Beto O’Rourke Should Not Run for President
We don’t need another photogenic media star with run-of-the-mill liberal politics running for president. Beto O'Rourke should stay in Texas.

Beto O’Rourke speaks at a campaign rally on September 29, 2018 in Austin, TX. Drew Anthony Smith / Getty
Beto O’Rourke shouldn’t run for president.
It’s not because he wouldn’t run a strong campaign. The man is charismatic and likable, capable of inspiring intense devotion among his followers (one of his 2012 campaign workers took a year off school to work for him). He’s not only managed to beat an eight-term, establishment-favored Democratic incumbent (albeit with the help of some family-backed Super PAC cash); he came within a hair’s breadth of taking a Republican Senate seat in Texas by running a fairly progressive campaign.
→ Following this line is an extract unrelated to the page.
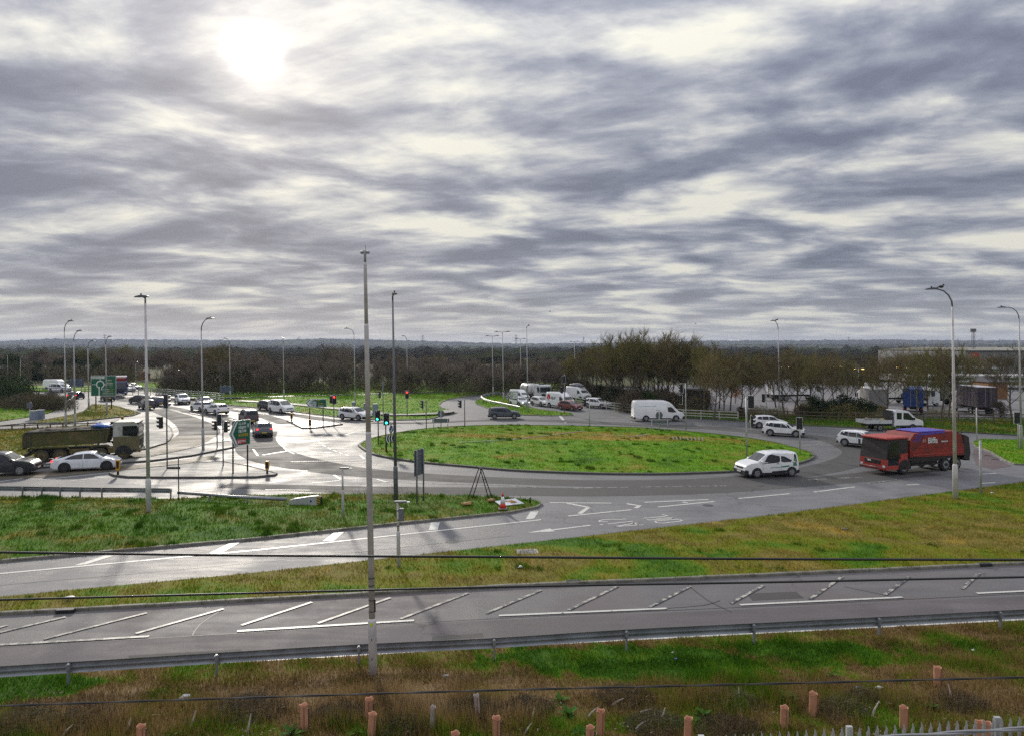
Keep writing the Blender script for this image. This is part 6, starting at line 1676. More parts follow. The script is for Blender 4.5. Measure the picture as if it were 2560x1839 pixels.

Nor is it because he has some terrible career-ending scandal waiting in the wings. O’Rourke has been open and contrite about his decades-old arrest record — which didn’t stop him from winning his seats in the El Paso City Council or the House, and didn’t appear to register much in this most recent, fairly nasty, Senate race. The less said about his opposition’s lame attempts to use his punk rock days against him the better. And while his Pelosi-like profiting off IPOs while in Congress was unseemly, he quickly got rid of both the stocks and the money he made when he realized the ethical problems involved.